[START OF Provided material]

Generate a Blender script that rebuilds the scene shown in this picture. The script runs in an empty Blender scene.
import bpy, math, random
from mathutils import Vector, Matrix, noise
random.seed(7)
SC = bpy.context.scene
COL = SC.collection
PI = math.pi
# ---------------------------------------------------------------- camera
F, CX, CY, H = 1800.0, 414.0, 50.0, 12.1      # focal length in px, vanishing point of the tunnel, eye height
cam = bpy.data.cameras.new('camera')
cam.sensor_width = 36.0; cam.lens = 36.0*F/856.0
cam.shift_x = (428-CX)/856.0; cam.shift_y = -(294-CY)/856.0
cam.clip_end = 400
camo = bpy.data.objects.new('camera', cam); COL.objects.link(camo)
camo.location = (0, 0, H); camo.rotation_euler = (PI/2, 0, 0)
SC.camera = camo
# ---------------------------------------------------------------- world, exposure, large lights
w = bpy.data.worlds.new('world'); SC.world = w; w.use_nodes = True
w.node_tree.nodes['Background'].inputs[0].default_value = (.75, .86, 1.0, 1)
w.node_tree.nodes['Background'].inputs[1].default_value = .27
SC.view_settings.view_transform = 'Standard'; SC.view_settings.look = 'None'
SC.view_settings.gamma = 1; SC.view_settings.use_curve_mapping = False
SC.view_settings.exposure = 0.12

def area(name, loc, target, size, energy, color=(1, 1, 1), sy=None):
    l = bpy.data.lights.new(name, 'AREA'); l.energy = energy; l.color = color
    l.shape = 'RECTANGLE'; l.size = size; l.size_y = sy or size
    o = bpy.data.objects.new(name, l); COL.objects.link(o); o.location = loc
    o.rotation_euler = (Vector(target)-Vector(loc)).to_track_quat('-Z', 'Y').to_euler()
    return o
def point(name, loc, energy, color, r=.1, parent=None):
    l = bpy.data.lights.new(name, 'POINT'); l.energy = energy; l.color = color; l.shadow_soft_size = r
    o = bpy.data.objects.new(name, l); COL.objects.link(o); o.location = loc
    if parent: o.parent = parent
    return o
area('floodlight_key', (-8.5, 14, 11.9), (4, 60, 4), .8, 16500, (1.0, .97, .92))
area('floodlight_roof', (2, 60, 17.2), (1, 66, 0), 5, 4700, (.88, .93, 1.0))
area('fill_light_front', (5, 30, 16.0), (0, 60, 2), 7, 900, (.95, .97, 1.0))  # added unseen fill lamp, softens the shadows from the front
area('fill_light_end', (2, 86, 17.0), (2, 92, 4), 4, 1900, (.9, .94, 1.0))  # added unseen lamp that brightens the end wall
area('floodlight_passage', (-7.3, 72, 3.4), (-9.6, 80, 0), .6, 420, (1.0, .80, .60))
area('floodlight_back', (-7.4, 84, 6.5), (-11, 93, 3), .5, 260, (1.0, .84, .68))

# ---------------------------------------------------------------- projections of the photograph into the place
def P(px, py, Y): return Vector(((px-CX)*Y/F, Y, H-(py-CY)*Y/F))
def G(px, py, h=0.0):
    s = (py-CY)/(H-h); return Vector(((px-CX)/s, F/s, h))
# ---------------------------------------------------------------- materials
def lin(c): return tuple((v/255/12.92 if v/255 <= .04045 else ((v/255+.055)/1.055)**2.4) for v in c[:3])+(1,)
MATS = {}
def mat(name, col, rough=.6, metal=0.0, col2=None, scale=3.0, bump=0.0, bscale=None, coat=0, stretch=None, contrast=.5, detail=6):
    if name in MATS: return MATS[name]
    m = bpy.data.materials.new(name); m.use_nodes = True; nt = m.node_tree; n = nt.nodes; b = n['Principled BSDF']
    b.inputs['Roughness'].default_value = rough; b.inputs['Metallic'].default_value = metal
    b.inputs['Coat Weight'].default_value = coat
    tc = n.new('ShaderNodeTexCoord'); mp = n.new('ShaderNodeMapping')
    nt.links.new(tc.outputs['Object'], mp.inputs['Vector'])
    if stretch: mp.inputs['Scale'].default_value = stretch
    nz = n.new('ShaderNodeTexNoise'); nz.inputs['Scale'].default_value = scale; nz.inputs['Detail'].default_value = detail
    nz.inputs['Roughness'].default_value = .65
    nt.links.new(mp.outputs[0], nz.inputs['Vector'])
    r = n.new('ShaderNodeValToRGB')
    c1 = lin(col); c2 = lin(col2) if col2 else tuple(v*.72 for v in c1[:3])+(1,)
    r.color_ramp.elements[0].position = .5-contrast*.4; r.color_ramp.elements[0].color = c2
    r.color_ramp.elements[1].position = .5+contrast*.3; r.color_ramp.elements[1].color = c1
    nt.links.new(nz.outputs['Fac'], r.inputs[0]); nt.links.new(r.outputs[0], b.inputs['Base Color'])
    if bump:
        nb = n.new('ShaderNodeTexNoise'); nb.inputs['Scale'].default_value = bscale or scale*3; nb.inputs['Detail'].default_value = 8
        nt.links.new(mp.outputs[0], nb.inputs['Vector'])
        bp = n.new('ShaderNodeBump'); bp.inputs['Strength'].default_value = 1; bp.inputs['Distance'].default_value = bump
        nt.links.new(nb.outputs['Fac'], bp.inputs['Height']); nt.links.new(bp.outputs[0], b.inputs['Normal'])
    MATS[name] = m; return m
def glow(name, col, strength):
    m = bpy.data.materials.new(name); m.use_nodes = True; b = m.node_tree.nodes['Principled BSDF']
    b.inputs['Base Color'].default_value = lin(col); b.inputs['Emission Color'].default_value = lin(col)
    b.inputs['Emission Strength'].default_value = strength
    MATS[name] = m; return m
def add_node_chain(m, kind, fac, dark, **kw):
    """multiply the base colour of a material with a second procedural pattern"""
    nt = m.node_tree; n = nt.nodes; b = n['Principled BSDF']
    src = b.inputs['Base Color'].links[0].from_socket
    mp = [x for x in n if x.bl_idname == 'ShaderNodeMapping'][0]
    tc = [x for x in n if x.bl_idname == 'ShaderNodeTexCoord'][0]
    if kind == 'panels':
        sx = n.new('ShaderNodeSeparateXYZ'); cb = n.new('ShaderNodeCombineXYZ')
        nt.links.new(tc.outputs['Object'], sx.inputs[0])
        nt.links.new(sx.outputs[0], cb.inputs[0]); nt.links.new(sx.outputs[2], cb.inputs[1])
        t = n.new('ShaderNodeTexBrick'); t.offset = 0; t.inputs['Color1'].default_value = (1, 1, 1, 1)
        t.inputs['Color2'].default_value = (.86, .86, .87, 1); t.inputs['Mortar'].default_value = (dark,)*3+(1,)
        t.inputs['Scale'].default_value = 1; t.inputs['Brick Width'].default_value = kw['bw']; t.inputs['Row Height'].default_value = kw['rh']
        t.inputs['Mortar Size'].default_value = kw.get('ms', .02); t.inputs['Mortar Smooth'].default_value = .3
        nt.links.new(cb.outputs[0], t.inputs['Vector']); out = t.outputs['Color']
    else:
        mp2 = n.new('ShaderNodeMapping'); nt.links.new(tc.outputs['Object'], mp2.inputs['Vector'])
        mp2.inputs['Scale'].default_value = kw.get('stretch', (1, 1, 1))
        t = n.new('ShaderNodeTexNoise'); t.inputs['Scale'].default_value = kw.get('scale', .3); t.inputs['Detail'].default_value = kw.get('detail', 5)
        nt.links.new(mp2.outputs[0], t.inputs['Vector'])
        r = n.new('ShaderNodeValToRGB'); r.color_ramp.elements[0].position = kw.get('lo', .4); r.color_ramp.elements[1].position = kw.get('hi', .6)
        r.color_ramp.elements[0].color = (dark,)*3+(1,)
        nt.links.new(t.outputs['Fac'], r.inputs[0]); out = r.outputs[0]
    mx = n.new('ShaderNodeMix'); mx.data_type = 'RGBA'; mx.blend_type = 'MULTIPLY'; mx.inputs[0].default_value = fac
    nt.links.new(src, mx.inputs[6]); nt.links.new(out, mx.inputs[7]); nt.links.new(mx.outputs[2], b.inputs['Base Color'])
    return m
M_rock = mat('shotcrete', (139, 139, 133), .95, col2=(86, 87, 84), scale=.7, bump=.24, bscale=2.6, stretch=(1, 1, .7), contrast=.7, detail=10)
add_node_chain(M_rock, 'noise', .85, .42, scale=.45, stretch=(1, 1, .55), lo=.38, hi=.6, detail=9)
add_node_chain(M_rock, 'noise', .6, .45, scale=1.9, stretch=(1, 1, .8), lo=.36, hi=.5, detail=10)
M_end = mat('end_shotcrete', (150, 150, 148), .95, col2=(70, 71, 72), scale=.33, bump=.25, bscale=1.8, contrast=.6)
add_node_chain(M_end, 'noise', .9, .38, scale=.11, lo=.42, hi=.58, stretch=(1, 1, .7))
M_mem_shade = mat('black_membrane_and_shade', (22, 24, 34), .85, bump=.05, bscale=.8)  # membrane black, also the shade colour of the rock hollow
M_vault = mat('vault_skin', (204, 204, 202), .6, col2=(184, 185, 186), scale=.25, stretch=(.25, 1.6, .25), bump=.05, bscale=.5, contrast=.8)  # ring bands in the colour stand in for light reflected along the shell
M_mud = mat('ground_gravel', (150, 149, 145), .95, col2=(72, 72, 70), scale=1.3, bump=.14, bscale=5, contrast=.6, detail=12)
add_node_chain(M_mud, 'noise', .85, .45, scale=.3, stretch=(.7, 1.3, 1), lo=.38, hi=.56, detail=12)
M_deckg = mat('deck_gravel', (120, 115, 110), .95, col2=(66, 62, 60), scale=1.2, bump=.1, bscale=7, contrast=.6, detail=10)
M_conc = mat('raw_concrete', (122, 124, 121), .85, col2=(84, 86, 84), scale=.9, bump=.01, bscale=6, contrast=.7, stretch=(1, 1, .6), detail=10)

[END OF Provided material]

**Task instructions:** Without changing anything, quote the lines from the top of the data to the line that contains "SC.view_settings.exposure = 0.12", including that line.

**The answer:**
Generate a Blender script that rebuilds the scene shown in this picture. The script runs in an empty Blender scene.
import bpy, math, random
from mathutils import Vector, Matrix, noise
random.seed(7)
SC = bpy.context.scene
COL = SC.collection
PI = math.pi
# ---------------------------------------------------------------- camera
F, CX, CY, H = 1800.0, 414.0, 50.0, 12.1      # focal length in px, vanishing point of the tunnel, eye height
cam = bpy.data.cameras.new('camera')
cam.sensor_width = 36.0; cam.lens = 36.0*F/856.0
cam.shift_x = (428-CX)/856.0; cam.shift_y = -(294-CY)/856.0
cam.clip_end = 400
camo = bpy.data.objects.new('camera', cam); COL.objects.link(camo)
camo.location = (0, 0, H); camo.rotation_euler = (PI/2, 0, 0)
SC.camera = camo
# ---------------------------------------------------------------- world, exposure, large lights
w = bpy.data.worlds.new('world'); SC.world = w; w.use_nodes = True
w.node_tree.nodes['Background'].inputs[0].default_value = (.75, .86, 1.0, 1)
w.node_tree.nodes['Background'].inputs[1].default_value = .27
SC.view_settings.view_transform = 'Standard'; SC.view_settings.look = 'None'
SC.view_settings.gamma = 1; SC.view_settings.use_curve_mapping = False
SC.view_settings.exposure = 0.12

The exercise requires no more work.